**PROBLEM**: Would you quote the material below from its first line through the line containing "R = math.radians", exactly and with both ends included?

**DATA EXCERPT**:

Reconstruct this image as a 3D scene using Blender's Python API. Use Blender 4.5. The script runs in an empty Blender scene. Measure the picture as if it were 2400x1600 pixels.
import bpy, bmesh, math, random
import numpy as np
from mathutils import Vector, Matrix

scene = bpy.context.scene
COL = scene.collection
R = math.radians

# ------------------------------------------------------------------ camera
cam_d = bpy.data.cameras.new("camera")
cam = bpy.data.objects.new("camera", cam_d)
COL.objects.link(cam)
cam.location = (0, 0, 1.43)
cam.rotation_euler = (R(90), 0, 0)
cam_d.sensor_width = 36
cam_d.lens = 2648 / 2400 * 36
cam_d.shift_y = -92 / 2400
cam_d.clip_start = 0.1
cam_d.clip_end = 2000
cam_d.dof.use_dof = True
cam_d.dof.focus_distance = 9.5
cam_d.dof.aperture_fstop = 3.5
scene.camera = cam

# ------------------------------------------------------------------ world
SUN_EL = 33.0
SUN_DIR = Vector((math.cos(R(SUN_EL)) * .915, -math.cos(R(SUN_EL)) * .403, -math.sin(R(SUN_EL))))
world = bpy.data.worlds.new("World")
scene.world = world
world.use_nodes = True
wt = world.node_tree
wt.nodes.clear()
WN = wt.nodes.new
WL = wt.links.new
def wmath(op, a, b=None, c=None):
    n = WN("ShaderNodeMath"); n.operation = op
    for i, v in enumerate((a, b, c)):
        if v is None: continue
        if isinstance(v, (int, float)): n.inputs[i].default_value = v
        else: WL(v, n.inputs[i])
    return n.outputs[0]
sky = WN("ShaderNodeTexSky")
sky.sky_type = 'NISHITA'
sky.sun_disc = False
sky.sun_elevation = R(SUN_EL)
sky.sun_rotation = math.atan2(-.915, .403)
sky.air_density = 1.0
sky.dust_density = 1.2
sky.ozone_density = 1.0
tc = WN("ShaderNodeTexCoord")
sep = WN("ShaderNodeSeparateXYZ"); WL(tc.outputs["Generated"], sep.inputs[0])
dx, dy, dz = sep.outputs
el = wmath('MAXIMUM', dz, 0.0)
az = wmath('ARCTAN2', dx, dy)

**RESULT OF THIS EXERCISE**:
Reconstruct this image as a 3D scene using Blender's Python API. Use Blender 4.5. The script runs in an empty Blender scene. Measure the picture as if it were 2400x1600 pixels.
import bpy, bmesh, math, random
import numpy as np
from mathutils import Vector, Matrix

scene = bpy.context.scene
COL = scene.collection
R = math.radians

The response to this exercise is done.